De nieuwe belasting bestaande uit de verhoging van de BBO-tarief voor de bekostiging van de PPP-projecten heeft alle kenmerken van een bestemmingsheffing, aldus Statenlid Richard Arends (AVP). Dit betekent dat de opbrengsten uit deze belastingmiddelen uitsluitend ten behoeve van het doel van de heffing dienen te worden bestemd, zoals bijvoorbeeld het geval van de BAZV dat uitsluitend bestemd is voor het AZV-fonds. Volgens het Statenlid is de allocatie van deze opbrengsten voor andere uitgaven dan PPP-projecten ondermijnend voor de ligitimiteit van deze nieuwe belastingmiddel.
De BBO-verhoging bestemd voor PPP-projecten brengt 90 miljoen per jaar op, terwijl de PPP uitgaven dit jaar rond 40 miljoen bedragen. Wat de regering gaat doen met het verschil aan inkomsten blijft een raadsel en de aanleiding van de regering voor een dergelijke lastenverzwaring onduidelijk als de beoogde PPP-uitgaven veel lager zijn. Tijdens de begrotingsbehandeling is echter gebleken dat de opbrengsten van de “coalitieheffing” ter financiering is van de excessieve toename ter grootte van 125 miljoen aan uitgaven in de begroting 2018 vergeleken met de realisatie van 2017.
Met naamswijziging van de nieuwe belasting in B-AVP, doet de regering de deur open voor partijpolitiek in een veld waar deze niet thuis hoort. Partijpolitieke overwegingen betreden een kring dat bestemd is voor de administratie van bedrijven en personen, waarbij het primaat van de objectiviteit in stand moet blijven, aldus Statenlid Arends. De AVP-fractie betreurt dat hiermee de integriteit van het territoir van onze belastingstelsel is aangetast.
Een dergelijke actie versterkt niet alleen de polarisatie, maar scherpt de politieke verdeeldheid op het eiland aan. Voor beide fenomenen dienen in 2018 geen plaats te zijn, aldus het Statenlid die tijdens zijn stemmotivering het amendement dat de naamswijziging voorstelde afkeurde. “Enige vorm van bi-partisanship tussen de twee traditionele ‘grote’ partijen wordt hierdoor bemoeilijkt”

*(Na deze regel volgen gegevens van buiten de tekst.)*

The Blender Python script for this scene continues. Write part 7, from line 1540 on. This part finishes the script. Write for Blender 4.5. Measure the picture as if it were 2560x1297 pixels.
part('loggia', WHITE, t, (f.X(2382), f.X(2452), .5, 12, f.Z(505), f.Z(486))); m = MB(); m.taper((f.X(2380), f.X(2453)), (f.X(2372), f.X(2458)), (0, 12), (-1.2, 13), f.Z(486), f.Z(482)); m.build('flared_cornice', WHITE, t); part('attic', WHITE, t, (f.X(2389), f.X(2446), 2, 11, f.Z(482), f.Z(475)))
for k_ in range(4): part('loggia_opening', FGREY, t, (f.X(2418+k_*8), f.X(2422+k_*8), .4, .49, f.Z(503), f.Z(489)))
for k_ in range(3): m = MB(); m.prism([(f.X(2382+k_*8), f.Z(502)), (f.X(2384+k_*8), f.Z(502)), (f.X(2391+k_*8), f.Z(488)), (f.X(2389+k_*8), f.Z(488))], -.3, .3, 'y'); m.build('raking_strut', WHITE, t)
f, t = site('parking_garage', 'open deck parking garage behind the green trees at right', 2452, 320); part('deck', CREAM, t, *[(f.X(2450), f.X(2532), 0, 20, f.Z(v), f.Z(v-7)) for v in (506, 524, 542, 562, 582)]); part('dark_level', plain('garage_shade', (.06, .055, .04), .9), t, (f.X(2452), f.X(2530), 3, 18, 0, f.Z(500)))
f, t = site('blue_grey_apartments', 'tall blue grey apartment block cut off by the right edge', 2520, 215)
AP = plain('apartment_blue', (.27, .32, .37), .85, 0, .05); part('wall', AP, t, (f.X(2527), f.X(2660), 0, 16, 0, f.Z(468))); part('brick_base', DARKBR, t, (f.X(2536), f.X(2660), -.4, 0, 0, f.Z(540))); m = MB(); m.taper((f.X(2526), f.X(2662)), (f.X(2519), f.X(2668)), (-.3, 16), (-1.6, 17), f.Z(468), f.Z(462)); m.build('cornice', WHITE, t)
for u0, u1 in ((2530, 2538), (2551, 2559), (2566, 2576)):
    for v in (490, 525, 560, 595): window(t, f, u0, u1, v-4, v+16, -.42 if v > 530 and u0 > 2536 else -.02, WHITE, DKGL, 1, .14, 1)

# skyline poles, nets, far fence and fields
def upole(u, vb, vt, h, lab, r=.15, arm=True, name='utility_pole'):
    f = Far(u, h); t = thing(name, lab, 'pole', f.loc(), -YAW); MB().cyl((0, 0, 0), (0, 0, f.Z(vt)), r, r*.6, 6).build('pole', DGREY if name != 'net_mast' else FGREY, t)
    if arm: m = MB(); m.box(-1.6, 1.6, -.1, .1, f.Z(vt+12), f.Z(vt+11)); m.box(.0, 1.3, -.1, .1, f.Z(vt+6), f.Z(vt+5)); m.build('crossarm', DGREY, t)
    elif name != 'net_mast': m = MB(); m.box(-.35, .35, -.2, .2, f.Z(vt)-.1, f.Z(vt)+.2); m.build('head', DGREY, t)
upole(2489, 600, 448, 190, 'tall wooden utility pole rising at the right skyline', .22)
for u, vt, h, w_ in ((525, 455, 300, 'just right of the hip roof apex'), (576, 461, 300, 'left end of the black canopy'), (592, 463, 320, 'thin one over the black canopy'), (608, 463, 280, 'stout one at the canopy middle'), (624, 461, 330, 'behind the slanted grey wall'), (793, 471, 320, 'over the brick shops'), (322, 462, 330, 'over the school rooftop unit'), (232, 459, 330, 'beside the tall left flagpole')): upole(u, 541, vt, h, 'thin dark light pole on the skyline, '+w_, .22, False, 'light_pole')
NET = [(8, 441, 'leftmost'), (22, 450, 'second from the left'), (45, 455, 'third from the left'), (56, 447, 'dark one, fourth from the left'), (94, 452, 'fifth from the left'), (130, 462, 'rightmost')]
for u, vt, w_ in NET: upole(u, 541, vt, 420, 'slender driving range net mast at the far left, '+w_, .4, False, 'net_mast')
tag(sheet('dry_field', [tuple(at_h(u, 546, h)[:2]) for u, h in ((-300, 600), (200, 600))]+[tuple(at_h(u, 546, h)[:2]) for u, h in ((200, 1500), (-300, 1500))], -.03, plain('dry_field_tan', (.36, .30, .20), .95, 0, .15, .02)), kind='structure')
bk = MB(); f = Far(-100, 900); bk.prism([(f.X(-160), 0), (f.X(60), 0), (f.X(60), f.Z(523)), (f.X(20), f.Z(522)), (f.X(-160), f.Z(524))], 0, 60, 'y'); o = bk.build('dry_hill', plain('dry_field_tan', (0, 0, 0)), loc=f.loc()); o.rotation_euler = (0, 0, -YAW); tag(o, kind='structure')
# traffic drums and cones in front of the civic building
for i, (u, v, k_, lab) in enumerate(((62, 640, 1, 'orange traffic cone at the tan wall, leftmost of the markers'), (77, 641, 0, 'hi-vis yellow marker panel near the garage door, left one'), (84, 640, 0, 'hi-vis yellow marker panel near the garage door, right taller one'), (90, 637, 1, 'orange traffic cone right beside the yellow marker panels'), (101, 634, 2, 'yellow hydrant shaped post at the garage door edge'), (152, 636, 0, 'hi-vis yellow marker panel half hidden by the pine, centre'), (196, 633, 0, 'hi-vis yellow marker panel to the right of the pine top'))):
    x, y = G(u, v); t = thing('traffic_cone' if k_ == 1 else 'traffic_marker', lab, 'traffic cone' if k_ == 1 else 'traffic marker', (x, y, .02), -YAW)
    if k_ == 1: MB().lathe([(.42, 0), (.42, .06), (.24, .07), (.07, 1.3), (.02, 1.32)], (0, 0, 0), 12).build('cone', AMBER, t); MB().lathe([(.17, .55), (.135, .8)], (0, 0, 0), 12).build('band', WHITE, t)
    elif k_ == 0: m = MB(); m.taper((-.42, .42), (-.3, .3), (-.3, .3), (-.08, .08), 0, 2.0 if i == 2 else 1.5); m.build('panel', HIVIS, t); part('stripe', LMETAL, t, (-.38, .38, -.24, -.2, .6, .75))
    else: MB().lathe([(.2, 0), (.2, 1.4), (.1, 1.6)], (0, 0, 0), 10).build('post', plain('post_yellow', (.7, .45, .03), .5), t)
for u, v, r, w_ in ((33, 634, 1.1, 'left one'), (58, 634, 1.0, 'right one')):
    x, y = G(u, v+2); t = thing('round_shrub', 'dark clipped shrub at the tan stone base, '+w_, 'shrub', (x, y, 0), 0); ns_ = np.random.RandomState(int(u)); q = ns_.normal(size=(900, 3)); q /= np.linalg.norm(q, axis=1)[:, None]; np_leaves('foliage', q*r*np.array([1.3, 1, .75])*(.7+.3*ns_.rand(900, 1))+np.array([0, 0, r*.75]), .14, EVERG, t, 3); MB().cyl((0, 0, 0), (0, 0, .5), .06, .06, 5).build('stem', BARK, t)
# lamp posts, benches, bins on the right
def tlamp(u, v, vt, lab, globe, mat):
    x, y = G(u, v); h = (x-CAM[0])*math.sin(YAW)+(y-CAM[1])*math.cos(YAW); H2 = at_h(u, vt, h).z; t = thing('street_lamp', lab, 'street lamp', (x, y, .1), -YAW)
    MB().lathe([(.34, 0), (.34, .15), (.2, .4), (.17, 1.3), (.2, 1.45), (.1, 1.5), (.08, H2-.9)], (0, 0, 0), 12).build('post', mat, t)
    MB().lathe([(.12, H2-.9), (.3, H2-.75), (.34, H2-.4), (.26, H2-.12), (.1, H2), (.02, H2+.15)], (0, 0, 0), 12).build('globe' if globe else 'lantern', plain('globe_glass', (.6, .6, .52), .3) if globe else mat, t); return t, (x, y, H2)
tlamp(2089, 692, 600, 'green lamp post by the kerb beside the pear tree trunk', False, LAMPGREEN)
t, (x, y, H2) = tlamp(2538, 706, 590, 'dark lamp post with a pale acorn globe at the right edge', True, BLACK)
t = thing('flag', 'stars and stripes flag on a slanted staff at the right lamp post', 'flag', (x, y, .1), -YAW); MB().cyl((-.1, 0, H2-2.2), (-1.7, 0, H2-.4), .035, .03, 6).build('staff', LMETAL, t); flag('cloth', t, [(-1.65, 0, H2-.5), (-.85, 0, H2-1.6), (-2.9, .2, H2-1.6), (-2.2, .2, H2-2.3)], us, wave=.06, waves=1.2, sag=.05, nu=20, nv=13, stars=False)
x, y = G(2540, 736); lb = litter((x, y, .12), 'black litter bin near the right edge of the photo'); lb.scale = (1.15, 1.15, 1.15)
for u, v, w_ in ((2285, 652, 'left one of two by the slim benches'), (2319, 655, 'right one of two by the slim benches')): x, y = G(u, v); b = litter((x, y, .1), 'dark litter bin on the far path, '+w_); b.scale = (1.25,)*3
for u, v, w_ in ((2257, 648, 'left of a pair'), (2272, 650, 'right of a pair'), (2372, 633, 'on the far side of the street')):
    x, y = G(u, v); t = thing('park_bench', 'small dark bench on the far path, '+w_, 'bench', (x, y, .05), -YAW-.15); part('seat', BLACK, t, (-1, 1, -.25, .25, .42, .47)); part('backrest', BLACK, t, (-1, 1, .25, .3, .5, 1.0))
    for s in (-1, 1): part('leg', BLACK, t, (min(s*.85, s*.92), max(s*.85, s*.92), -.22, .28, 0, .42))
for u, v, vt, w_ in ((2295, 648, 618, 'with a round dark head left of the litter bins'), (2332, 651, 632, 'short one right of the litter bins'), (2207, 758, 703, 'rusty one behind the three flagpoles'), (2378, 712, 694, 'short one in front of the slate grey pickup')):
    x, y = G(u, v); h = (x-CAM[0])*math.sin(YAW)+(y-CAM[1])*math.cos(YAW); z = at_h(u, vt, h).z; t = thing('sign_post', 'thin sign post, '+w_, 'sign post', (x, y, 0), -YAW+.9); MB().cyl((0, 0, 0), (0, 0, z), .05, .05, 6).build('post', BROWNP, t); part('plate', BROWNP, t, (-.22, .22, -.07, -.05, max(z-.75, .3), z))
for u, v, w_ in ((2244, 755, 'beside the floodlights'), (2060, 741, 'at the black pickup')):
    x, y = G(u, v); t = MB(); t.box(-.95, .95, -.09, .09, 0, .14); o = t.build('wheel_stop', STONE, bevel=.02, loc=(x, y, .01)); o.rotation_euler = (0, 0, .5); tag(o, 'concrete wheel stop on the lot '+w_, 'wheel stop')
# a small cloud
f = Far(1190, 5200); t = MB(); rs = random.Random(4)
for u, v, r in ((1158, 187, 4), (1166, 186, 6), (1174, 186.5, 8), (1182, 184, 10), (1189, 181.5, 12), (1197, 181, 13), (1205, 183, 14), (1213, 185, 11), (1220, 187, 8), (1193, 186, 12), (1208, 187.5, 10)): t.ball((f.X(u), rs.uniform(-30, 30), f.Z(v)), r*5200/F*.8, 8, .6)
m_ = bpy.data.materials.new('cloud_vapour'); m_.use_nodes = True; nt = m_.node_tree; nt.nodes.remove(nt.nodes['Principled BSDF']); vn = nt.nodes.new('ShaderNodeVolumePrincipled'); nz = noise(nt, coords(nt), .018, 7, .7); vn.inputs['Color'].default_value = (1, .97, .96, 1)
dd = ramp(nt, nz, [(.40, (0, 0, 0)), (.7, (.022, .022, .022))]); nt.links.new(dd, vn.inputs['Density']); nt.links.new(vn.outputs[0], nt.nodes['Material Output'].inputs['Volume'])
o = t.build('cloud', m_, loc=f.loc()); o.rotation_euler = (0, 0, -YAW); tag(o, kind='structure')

De niewe lastenverzwaring raakt niet alleen burgers in hun koopkracht en bedrijven in hun investeringsprogramma’s, maar de nieuwe benaming tast de geloofwaardigheid en zekerheid dat ons investeringsklimaat zou moeten bieden aan investeerders. Politieke vergeldingsacties door middel van nieuwe belastingen garandeert geen fiscale stabiliteit en schrikt hierdoor iedere investeeerder weg, aldus Statenlid Richard Arends.